全米が熱狂するほどの人気イベントに
また、クロスフィットはトレーニングであるとともに、スポーツ競技でもある。例年8月には「the Games」と呼ばれる大会がアメリカで開催される。世界中で50万人以上が参加するオンライン予選から始まり、地域予選を勝ち抜いた男女40人の選手がフィットネス世界一を競いあう。大会の観戦チケットは数秒で売り切れると言われ、最終日はESPNで生中継される。優勝賞金は3000万円超。全米が熱狂するほどの人気イベントになっているのだ。
そんなクロスフィットに、板谷はすぐに魅せられた。
「練習をやればやるほど、もっとやらないといけないことが出てくるんです。パワー系の種目と体操系の動きと、有酸素系のものがあって、それだけでも3つの要素が必要になる。さらに、その3つの要素をコンビネーションにして種目ができているので、組み合わせの中で高いパフォーマンスを発揮するにはどうしたらいいかという部分まで問われる。例えばパワー系の練習ばっかりして、ウエイトリフティングが伸びた、でも体操の動きと一緒になると全然伸びないということもある。その辺がすごく面白くて」
いろいろな動作を組み合わせたオリジナルの種目
クロスフィットには、競技として決められた種目は存在しない。大会では、その直前にいろいろな動作を組み合わせたオリジナルの種目が発表され、参加者はそれに対応していかなければならない。
例えば、昨年のthe Games予選で採用された種目のひとつは、45kgのバーベルを胸に担いでフロントスクワットをし、そこから立ち上がって、バーベルを頭上まで持ち上げる。それが終わると、休みなしで懸垂を行う。懸垂は毎回両腕を伸ばし切った状態から始めて、胸を鉄棒につけなくてはいけない。

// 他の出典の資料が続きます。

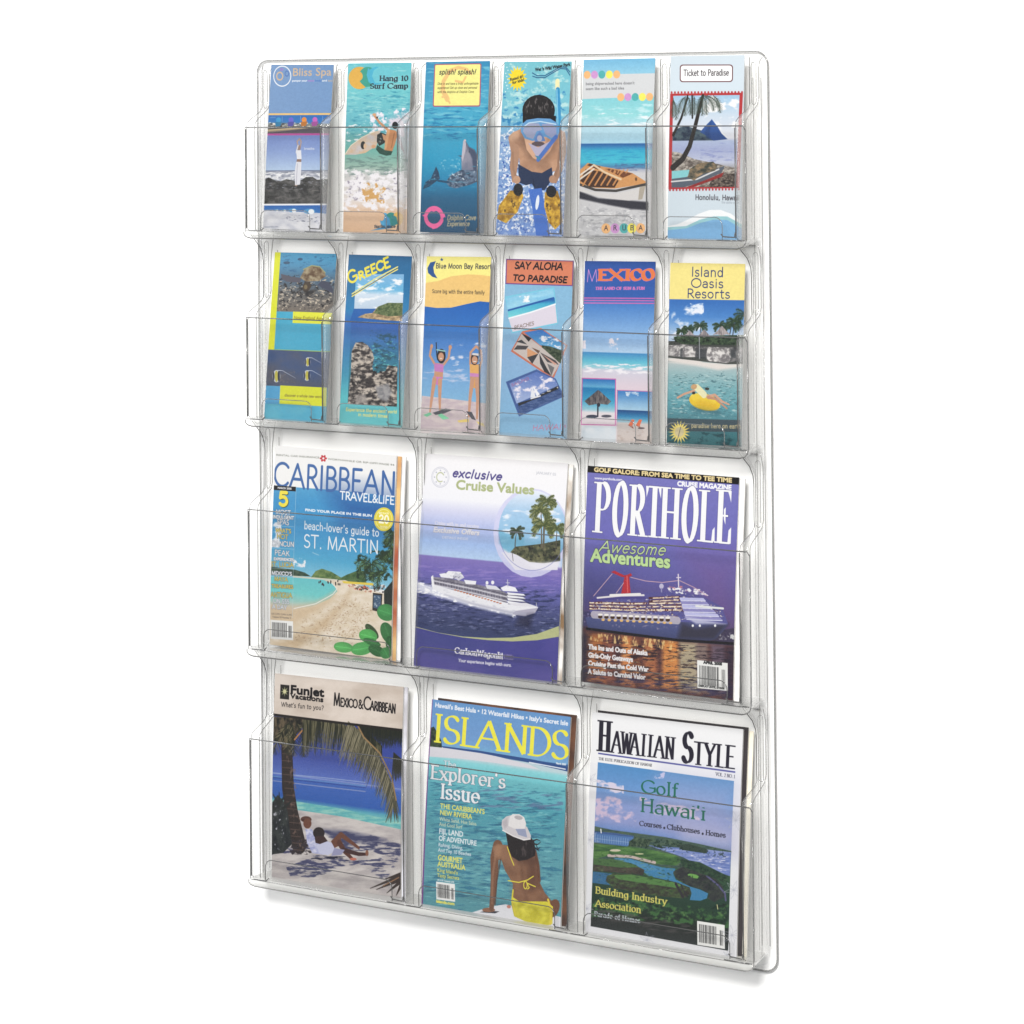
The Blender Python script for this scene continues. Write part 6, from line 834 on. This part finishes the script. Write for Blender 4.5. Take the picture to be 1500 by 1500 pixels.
def paper(name, col, rough=.6, streak=0, col2=None, axis='Z', sc=60):
    m, nt, out = new_mat(name); N = nt.nodes.new; L = nt.links.new
    b = N('ShaderNodeBsdfPrincipled'); b.inputs['Roughness'].default_value = rough; b.inputs['Specular IOR Level'].default_value = .3
    tc = N('ShaderNodeTexCoord'); mp = N('ShaderNodeMapping'); mp.inputs['Scale'].default_value = {'Y': (2, 900, 2), 'Z': (sc, sc, sc)}[axis]
    nz = N('ShaderNodeTexNoise'); nz.inputs['Scale'].default_value = 1.5; nz.inputs['Detail'].default_value = 3; L(tc.outputs['Object'], mp.inputs[0]); L(mp.outputs[0], nz.inputs[0])
    cr = N('ShaderNodeValToRGB'); cr.color_ramp.elements[0].position = .38; cr.color_ramp.elements[1].position = .62
    cr.color_ramp.elements[0].color = (*(col2 or tuple(c*.82 for c in col)), 1); cr.color_ramp.elements[1].color = (*col, 1)
    L(nz.outputs[0], cr.inputs[0]); L(cr.outputs[0], b.inputs['Base Color']); L(b.outputs[0], out.inputs[0]); return m
PAGES = paper('page_edges', (.74, .73, .70), .7, axis='Y')
def printed(name, img, k=.575):
    m, nt, out = new_mat(name); N = nt.nodes.new; L = nt.links.new
    b = N('ShaderNodeBsdfPrincipled'); b.inputs['Roughness'].default_value = .32; b.inputs['Specular IOR Level'].default_value = .28
    t = N('ShaderNodeTexImage'); t.image = img; t.extension = 'EXTEND'; uv = N('ShaderNodeUVMap'); L(uv.outputs[0], t.inputs[0])
    mx = N('ShaderNodeMix'); mx.data_type = 'RGBA'; mx.blend_type = 'MULTIPLY'; mx.inputs[0].default_value = 1; mx.inputs[7].default_value = (k, k, k, 1)
    L(t.outputs[0], mx.inputs[6]); L(mx.outputs[2], b.inputs['Base Color']); L(b.outputs[0], out.inputs[0]); return m

# ---------------------------------------------------------------- mesh helpers
def mesh(name, v, f, mat, parent=None, smooth=True, uv=None, auto=None):
    me = bpy.data.meshes.new(name); me.from_pydata([tuple(map(float, p)) for p in v], [], f); me.materials.append(mat)
    if smooth:
        for p in me.polygons: p.use_smooth = True
    if auto is not None: me.set_sharp_from_angle(angle=math.radians(auto))
    if uv is not None:
        l = me.uv_layers.new(name='UVMap')
        for lp in me.loops: l.data[lp.index].uv = uv[lp.vertex_index]
    me.update(); o = bpy.data.objects.new(name, me); scene.collection.objects.link(o); o.parent = parent; return o
def thing(name, label, cat, loc=(0, 0, 0), group=None):
    o = bpy.data.objects.new(name, None); scene.collection.objects.link(o); o.location = loc; o.empty_display_size = .02
    o['label'] = label; o['category'] = cat
    if group: o['group'] = group
    return o
def loft(rings, closed=True, caps=True):
    n = len(rings[0]); v = [p for r in rings for p in r]; f = []
    for i in range(len(rings)-1):
        for j in range(n if closed else n-1):
            a, b = i*n+j, i*n+(j+1) % n; f.append((a, b, b+n, a+n))
    if caps and closed: f.append(tuple(range(n-1, -1, -1))); f.append(tuple(range(len(v)-n, len(v))))
    return v, f
def tube_geo(paths, r, n=6):
    V, F = [], []
    for pts in paths:
        P_ = [Vector(p) for p in pts]; closed = (P_[0]-P_[-1]).length < 1e-6
        if closed: P_ = P_[:-1]
        rings = []; m = len(P_)
        for i, p in enumerate(P_):
            a = P_[i-1] if (i or closed) else p; b = P_[(i+1) % m] if (i < m-1 or closed) else p
            t = (b-a).normalized(); u = t.cross(Vector((0, 1, 0)))
            if u.length < .1: u = t.cross(Vector((1, 0, 0)))
            u.normalize(); w_ = t.cross(u); rings.append([p+(u*math.cos(6.2832*k/n)+w_*math.sin(6.2832*k/n))*r for k in range(n)])
        if closed: rings.append(rings[0])
        v, f = loft(rings, True, not closed); o = len(V); V += v; F += [tuple(i+o for i in q) for q in f]
    return V, F
def tubes(name, paths, r, mat, parent):
    for p in paths: mesh(name, *tube_geo([p], r), mat, parent)
def rrect(x0, z0, x1, z1, r, n=6):
    o = []
    for cx, cz, a in ((x1-r, z1-r, 0), (x0+r, z1-r, 90), (x0+r, z0+r, 180), (x1-r, z0+r, 270)):
        o += [(cx+r*math.cos(math.radians(a+90*i/n)), cz+r*math.sin(math.radians(a+90*i/n))) for i in range(n+1)]
    return o

# ---------------------------------------------------------------- the wall
wm_, nt, out = new_mat('white_wall'); b = nt.nodes.new('ShaderNodeBsdfPrincipled'); b.inputs['Base Color'].default_value = (.93, .93, .93, 1); b.inputs['Roughness'].default_value = .9; b.inputs['Specular IOR Level'].default_value = .1
nt.links.new(b.outputs[0], out.inputs[0])
wall = mesh('wall', [(-5, .004, -3), (6, .004, -3), (6, .004, 4), (-5, .004, 4), (-5, .15, -3), (6, .15, -3), (6, .15, 4), (-5, .15, 4)], [(0, 1, 2, 3), (5, 4, 7, 6), (4, 0, 3, 7), (1, 5, 6, 2), (3, 2, 6, 7), (4, 5, 1, 0)], wm_, smooth=False); wall['kind'] = 'structure'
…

その2つの種目を、第1ラウンドはそれぞれ3回ずつ、次は6回ずつ、その次は9回ずつ……という具合に、ラウンドごとに3回ずつ増やしていって、7分間でどれだけ回数をこなせるか競うというものだった。
ひとつめの種目は体が大きくパワーのある人が有利、懸垂は逆に身軽な人に有利なワークアウトだ。7分間ぶっ通しで回数を競うので、心肺スタミナと筋持久力も大きな要素になる。参加者のありとあらゆる身体能力を試すように工夫されているわけだ。
板谷もクロスフィットを始めた頃は、やればやっただけ記録も伸びた。身体がどんどん「動ける」ようになっていくことも実感した。そんな風にシンプルな成長を実感できたり、試合前の緊張感やプレッシャーを感じられるという環境も、社会人生活が長くなっていた板谷には新鮮に感じられたという。
朝の1時間で、少しでも記録を伸ばしたい
ただ、あくまで本業がある以上、トレーニングの時間には制約があった。毎日朝は5時半に起き、始業前に6時半からのクラスに通った。
「どうしても追い込んで練習をすると、日中眠くなったりしちゃうんです。だから眠くならないように、食事もうまく考えて食べるようにしていました。血糖値が上がりやすい米やパンは極力、食べない。朝もベーコンエッグとフルーツやナッツを入れたヨーグルトとかですね。会社に行ってからはりんごを食べたりして、なんとかやっていました」
もちろん残業が深夜に及ぶ日もあった。それでも板谷はそのルーティンを崩さなかった。
朝の1時間で、少しでも記録を伸ばしたい。少しでも追い込んだトレーニングをしたい。
板谷のそんなストイックな想いは、時に追い込みすぎてトレーニング中に倒れそうになるほどのものだった。